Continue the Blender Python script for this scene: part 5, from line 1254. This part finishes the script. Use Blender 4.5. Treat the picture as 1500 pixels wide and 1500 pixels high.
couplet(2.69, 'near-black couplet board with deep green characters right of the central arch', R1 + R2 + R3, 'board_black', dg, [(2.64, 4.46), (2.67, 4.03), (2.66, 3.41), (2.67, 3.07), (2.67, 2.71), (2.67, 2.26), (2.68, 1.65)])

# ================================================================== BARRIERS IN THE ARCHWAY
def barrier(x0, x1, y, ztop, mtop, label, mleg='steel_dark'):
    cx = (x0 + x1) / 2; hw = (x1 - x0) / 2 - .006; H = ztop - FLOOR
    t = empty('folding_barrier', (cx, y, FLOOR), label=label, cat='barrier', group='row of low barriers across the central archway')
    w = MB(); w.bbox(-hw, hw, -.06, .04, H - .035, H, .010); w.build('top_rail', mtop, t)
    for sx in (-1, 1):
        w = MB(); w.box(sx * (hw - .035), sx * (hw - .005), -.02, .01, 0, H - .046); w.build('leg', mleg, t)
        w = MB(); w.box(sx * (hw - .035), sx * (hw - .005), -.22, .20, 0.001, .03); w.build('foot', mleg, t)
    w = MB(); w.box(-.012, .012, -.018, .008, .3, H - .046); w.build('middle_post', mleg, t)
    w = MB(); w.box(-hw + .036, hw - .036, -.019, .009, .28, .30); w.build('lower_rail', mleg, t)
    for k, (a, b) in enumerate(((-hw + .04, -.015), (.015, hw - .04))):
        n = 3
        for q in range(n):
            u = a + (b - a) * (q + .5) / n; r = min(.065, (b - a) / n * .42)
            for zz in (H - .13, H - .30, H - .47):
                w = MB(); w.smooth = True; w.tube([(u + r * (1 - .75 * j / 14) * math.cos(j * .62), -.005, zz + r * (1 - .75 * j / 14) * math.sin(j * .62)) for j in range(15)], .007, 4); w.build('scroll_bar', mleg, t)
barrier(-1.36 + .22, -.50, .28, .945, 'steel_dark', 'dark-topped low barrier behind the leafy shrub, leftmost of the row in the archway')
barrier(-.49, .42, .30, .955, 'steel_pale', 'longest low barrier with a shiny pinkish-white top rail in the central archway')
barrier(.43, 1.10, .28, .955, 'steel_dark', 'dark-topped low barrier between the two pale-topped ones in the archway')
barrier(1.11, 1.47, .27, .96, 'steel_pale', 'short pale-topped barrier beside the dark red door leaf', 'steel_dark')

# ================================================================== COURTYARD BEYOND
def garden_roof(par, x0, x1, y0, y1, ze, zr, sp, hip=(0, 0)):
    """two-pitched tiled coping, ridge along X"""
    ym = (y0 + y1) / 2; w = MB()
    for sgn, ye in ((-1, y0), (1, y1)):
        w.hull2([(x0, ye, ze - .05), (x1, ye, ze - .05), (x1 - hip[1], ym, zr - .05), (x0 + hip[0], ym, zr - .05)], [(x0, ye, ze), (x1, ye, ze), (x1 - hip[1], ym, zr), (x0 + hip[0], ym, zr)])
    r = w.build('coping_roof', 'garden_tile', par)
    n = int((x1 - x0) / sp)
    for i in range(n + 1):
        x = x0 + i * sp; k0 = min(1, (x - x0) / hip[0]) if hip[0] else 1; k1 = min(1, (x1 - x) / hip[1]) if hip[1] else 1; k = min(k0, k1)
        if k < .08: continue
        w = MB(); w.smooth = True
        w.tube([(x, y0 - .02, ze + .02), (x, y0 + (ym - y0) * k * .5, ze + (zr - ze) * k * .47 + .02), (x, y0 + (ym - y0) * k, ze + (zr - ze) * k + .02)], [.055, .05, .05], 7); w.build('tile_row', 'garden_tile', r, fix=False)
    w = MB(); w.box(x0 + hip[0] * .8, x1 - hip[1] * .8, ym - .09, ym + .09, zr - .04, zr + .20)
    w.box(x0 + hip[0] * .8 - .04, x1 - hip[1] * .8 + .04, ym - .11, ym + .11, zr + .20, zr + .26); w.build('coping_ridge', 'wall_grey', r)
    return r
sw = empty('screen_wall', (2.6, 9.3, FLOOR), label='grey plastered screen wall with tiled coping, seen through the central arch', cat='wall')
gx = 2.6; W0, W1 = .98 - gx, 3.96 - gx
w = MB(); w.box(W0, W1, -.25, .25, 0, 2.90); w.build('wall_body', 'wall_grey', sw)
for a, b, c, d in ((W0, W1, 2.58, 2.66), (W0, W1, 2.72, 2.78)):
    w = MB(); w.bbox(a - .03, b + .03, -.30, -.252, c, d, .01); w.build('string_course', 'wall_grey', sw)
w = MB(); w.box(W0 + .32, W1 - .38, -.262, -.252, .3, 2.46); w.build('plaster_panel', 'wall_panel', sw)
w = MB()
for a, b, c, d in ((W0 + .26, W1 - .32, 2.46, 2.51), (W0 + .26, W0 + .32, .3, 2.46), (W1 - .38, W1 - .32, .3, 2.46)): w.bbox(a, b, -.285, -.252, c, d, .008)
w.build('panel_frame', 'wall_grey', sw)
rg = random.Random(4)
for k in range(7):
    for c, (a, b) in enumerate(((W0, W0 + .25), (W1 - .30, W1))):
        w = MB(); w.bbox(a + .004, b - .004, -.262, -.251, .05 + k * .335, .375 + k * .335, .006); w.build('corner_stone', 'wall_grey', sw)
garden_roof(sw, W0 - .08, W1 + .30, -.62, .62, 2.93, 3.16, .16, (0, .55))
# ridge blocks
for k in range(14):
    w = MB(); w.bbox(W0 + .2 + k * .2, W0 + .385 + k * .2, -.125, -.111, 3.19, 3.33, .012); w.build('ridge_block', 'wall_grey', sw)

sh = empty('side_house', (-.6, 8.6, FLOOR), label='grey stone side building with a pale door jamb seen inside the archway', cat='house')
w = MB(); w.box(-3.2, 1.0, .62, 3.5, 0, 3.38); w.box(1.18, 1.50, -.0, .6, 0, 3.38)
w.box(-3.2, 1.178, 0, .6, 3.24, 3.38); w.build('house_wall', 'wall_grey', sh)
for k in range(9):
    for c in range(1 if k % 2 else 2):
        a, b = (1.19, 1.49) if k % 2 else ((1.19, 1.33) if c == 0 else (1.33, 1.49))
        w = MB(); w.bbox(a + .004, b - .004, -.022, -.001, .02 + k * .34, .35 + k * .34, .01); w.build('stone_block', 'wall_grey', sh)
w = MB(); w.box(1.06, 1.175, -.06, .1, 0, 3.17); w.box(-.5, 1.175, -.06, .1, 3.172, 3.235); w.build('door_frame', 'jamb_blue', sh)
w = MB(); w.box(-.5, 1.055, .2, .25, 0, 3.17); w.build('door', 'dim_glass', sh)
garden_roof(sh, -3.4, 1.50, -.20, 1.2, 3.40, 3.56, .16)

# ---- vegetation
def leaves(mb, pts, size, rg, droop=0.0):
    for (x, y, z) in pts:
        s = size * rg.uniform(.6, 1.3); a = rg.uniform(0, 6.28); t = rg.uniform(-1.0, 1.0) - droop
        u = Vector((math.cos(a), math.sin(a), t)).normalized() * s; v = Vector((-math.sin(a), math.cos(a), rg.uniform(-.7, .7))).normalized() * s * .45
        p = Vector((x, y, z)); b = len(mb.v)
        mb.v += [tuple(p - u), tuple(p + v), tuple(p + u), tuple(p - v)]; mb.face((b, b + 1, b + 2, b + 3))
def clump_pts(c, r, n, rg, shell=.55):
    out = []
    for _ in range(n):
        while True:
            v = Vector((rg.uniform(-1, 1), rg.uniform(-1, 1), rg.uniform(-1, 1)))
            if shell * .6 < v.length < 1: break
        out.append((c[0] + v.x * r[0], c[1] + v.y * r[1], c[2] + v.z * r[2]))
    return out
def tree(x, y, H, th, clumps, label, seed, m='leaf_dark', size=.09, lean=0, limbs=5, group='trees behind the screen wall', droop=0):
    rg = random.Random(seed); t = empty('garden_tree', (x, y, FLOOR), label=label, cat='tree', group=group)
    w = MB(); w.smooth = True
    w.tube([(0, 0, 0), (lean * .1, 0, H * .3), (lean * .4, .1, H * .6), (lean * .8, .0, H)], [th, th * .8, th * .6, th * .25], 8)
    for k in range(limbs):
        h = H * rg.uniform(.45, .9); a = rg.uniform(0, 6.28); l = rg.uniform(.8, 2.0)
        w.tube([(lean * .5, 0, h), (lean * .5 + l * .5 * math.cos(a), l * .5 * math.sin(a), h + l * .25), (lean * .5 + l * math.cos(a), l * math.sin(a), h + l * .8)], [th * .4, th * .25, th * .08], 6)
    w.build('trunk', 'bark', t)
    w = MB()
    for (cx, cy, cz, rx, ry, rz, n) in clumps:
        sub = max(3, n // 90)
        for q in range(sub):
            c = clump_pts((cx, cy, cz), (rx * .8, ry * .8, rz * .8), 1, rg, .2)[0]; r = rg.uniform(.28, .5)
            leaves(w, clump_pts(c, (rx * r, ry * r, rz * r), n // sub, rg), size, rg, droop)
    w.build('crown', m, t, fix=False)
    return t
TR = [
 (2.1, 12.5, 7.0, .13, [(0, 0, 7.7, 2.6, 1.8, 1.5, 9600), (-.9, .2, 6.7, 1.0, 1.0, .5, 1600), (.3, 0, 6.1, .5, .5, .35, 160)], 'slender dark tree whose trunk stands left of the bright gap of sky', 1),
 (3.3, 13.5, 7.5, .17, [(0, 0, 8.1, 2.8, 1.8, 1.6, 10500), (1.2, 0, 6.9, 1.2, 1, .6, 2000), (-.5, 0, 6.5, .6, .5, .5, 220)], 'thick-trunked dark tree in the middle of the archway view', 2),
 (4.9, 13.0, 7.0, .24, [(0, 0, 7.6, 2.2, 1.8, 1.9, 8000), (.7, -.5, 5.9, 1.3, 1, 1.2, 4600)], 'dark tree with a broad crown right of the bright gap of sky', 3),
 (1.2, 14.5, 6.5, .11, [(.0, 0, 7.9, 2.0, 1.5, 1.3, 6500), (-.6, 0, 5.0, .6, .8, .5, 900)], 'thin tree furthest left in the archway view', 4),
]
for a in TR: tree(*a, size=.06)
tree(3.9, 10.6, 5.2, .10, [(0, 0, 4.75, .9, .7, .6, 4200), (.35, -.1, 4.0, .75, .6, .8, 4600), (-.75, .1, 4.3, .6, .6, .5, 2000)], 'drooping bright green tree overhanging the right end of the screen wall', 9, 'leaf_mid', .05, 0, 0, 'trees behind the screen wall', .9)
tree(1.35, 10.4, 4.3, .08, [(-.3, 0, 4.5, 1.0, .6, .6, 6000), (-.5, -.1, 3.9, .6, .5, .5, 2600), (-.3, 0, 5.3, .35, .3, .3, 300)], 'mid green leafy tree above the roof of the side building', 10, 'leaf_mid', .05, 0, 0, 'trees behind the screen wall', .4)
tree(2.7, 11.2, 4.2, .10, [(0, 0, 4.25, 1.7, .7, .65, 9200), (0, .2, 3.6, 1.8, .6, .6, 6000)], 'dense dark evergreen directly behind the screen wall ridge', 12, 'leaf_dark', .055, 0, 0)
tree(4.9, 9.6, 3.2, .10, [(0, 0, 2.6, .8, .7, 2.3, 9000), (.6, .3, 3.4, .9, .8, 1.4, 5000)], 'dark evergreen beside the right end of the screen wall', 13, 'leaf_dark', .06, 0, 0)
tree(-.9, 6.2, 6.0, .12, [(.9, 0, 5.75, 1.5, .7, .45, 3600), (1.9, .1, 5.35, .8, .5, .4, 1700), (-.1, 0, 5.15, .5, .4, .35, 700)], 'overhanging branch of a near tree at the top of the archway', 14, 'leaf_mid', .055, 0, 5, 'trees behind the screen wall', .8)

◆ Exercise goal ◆
Quote exactly the stretch of lines above that starts at the first one and ends at the line with "couplet(2.69, 'near-black couplet", and nothing beyond it.

◆ Exercise output ◆
Continue the Blender Python script for this scene: part 5, from line 1254. This part finishes the script. Use Blender 4.5. Treat the picture as 1500 pixels wide and 1500 pixels high.
couplet(2.69, 'near-black couplet board with deep green characters right of the central arch', R1 + R2 + R3, 'board_black', dg, [(2.64, 4.46), (2.67, 4.03), (2.66, 3.41), (2.67, 3.07), (2.67, 2.71), (2.67, 2.26), (2.68, 1.65)])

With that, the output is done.